Religious minorities’ plans to return to Iraq beset by political differences

Christians and Yezidis who had suffered deeply under the Islamic State (IS) have celebrated the extremist regime’s recent expulsion from Mosul and the surrounding villages of the Nineveh Plain, with some of these refugees already moving back to their ancestral homeland. But religious and political differences are also returning to the region, with various religious leaders and groups lining up on opposing sides, reports The Tablet (August 12), a Catholic magazine in the UK. Plans about how to resettle these groups have been under debate almost since the IS pushed these religious minorities out of Mosul and the surrounding villages, most notably the proposal to establish an autonomous region for Christians and Yezidis [See June 2016 RW for more on this proposal]. The problem is that Iraqi Kurds, who were instrumental in routing the IS, also dispute claims to the region. The Christians distrust the Kurds, believing that they received little security from Kurdish troops after the Kurds disarmed them.

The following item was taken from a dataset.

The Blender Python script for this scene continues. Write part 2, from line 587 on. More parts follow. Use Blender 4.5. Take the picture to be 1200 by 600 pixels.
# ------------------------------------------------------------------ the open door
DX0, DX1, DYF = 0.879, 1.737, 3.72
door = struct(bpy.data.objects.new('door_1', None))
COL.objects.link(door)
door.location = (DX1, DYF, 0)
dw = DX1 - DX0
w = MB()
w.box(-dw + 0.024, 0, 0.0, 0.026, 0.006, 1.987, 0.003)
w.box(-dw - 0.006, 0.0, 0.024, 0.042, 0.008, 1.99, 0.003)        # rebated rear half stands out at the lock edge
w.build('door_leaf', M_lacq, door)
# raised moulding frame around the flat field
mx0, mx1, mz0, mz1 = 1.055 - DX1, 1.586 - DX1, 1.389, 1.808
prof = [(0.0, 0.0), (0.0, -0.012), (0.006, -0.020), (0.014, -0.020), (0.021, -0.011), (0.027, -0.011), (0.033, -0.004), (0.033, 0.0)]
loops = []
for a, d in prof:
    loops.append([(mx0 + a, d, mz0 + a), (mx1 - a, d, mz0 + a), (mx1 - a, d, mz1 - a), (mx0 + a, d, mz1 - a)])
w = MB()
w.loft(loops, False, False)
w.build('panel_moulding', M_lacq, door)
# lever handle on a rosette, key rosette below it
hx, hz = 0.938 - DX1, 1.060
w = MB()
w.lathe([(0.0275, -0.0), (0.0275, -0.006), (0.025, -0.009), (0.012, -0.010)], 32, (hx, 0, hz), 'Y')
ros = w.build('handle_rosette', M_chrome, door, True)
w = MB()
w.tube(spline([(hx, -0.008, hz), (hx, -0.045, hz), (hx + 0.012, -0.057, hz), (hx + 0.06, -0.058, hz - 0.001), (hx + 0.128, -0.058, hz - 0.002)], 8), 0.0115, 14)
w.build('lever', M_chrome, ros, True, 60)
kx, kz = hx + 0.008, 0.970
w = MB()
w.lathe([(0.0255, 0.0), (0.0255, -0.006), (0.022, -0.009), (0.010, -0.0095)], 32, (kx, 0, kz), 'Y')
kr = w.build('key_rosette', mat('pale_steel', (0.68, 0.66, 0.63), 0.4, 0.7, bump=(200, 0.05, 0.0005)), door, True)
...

The Yezidis have fewer issues with the Kurds, but it is the strong political divisions among Christians, who have shrunk from two million to 400,000 today, that make them “easy prey for manipulation,” writes Filipe d’Avillez. Although the crisis in the region has brought the various churches closer together, they still have different takes on politics. The Assyrian Church of the East tends to favor autonomy, as do the Syriac Catholic and Orthodox churches. The leadership of the Chaldean Catholic Church has been more opposed to this idea, though it has recently softened its position. Avillez concludes that an autonomous region may be the only way for these religions to preserve themselves. But for this proposal to work, “church leaders and politicians, the people on the ground and the leaders in the diaspora, will have to achieve something that so far has always proved elusive: to pull in the same direction.”